The jab is key. Similar to the Lemieux fight, I can see GGG using this as the focal point of his output; he’ll box sensibly and only use the left hook or right hand when he has Canelo on the back foot.
If GGG can control the distance and regularly find a home for his jab then he can win via late stoppage.
CM
See, now we’re on to something.
I figure Golovkin’s a little pissy these days with all the whining over a very quality win and the lofty status afforded Canelo. That the vengeful God in him, G to the 3rd degree, will present Canelo with a Lucifer of sorts and pitch fork him. To the detractors of Alvarez, all he’s done is beat an over-baked fighter who was “a mere con” at super welter, left a pedestrian Liam Smith undone and lassoed in Dallas, and spanked a spoiled brat in the Son of Chavez.

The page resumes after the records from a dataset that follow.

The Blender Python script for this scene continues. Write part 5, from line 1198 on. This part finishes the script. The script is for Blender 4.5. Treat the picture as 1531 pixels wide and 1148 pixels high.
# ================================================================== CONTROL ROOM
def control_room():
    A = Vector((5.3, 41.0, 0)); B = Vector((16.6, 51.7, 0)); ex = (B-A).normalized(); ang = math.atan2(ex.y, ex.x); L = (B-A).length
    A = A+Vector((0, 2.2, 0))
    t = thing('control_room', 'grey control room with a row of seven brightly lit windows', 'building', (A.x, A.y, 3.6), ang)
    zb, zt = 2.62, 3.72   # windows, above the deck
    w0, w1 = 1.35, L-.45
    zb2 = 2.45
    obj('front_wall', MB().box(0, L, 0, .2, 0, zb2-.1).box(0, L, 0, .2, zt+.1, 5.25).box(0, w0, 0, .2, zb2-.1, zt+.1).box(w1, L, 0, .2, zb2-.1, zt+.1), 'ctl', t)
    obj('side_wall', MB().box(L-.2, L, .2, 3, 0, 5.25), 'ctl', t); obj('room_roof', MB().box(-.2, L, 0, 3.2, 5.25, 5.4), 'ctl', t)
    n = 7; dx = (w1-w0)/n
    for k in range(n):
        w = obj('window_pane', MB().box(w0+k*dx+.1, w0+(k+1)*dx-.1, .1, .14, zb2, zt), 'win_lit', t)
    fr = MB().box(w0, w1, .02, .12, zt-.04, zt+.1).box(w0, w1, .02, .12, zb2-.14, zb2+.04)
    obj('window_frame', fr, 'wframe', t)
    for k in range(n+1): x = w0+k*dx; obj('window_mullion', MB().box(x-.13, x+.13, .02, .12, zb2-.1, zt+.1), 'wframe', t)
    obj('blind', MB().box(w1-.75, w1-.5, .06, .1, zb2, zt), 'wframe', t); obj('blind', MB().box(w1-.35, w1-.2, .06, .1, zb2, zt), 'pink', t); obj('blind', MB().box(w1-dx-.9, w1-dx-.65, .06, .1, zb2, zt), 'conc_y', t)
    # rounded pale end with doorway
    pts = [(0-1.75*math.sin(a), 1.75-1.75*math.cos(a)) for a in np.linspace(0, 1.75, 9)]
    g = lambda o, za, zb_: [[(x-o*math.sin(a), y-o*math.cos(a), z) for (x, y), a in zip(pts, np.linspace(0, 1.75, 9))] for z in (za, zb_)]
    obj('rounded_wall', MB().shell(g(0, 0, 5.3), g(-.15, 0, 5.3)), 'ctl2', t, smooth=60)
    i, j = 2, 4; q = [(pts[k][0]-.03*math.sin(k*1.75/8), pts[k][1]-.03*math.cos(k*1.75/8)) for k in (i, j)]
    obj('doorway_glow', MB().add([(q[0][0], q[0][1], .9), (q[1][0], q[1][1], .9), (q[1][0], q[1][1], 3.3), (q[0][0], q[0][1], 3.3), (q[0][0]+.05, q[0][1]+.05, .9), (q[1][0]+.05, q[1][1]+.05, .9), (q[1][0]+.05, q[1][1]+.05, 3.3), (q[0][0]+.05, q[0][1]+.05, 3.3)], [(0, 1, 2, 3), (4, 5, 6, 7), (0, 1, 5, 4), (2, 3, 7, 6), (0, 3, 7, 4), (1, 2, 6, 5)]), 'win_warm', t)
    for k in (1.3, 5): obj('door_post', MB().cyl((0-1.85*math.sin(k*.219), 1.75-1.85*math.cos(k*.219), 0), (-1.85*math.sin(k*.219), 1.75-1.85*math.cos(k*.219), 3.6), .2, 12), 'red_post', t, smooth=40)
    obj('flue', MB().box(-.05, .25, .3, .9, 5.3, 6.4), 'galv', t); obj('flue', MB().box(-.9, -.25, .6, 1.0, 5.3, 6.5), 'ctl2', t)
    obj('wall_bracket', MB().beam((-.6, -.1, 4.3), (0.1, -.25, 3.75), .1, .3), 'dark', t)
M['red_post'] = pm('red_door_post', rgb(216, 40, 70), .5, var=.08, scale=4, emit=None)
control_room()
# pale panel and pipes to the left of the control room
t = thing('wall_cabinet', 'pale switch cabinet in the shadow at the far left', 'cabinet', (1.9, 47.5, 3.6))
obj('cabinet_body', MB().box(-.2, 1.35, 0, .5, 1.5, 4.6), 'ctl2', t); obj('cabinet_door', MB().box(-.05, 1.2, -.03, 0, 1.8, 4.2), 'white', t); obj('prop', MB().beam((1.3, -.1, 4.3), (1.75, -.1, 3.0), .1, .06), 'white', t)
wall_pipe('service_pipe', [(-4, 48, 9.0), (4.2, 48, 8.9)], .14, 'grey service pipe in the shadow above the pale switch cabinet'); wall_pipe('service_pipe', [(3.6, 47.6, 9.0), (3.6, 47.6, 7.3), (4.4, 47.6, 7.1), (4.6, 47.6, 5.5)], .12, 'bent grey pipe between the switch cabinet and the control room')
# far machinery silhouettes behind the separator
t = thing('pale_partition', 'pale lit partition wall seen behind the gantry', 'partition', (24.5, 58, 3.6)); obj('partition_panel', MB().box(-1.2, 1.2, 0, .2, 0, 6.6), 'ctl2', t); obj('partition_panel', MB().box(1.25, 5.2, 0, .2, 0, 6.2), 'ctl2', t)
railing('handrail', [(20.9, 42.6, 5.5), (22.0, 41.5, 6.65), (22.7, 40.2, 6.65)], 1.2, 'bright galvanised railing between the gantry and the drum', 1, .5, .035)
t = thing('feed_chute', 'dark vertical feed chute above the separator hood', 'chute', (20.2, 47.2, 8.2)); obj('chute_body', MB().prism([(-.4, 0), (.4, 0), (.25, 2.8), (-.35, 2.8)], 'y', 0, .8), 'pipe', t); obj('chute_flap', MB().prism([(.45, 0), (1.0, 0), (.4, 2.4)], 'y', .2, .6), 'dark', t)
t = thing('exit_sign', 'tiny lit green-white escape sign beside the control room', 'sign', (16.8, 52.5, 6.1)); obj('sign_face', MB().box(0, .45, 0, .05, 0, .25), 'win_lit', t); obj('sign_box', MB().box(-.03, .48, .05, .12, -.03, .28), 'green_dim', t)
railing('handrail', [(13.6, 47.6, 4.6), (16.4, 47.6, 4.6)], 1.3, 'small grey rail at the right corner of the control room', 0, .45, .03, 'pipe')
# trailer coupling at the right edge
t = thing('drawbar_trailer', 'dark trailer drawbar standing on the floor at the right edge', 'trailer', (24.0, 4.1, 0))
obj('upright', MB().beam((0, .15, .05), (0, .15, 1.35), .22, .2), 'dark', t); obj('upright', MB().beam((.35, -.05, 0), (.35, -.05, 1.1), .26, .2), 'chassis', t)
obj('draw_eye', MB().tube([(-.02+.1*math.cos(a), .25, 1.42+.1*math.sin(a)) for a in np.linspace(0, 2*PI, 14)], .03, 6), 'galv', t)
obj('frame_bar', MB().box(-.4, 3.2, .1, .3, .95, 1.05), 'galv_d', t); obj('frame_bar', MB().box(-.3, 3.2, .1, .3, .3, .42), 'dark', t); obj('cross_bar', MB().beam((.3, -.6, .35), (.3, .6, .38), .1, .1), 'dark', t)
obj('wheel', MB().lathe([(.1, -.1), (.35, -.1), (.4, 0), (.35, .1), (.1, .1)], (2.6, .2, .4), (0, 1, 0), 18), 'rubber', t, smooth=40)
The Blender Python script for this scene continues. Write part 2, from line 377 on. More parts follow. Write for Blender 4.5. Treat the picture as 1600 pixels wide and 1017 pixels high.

I personally think Canelo is much more than this, but not more than a year ago the cognoscenti at Golden Boy didn’t think he was ready for Golovkin. Now, they believe a subpar showing with Kell Brook and total mortality against Daniel Jacobs has Canelo more than ready for all of Gennady Gennadyvich Golovkin. I’m not buying it– or anything Abel Sanchez was saying on the call (he wasn’t either).
Back when there were only eight divisions, a welterweight champion challenging a middleweight champion was no big deal. Golovkin is not a big middleweight and Kell Brook was a huge welterweight. GGG ruined what was a great fighter. Who gives a shit if Kell gave him a run? Wasn’t he supposed to?
As for Jacobs, he was pegged for greatness long ago and is a great fighter in his own regard. Never was he in better condition or part of a better camp, as his team journeyed to the land of Andre Ward and Virgil Hunter near Oakland to take down Goliath. Jacobs was roughly 180lbs on fight night. GGG dropped a very strong Jacobs early and had him running late. It remains to be seen what remains of him.
All of this to say, that it is unwise to lower your expectations of Golovkin against an opponent who has never beaten a credible middleweight or faced Golovkin’s numbing power. Don’t be surprised if we see a different version of Bernard Hopkins V Felix Trinidad, a fight where Tito’s limitations were exposed and he was never the same again.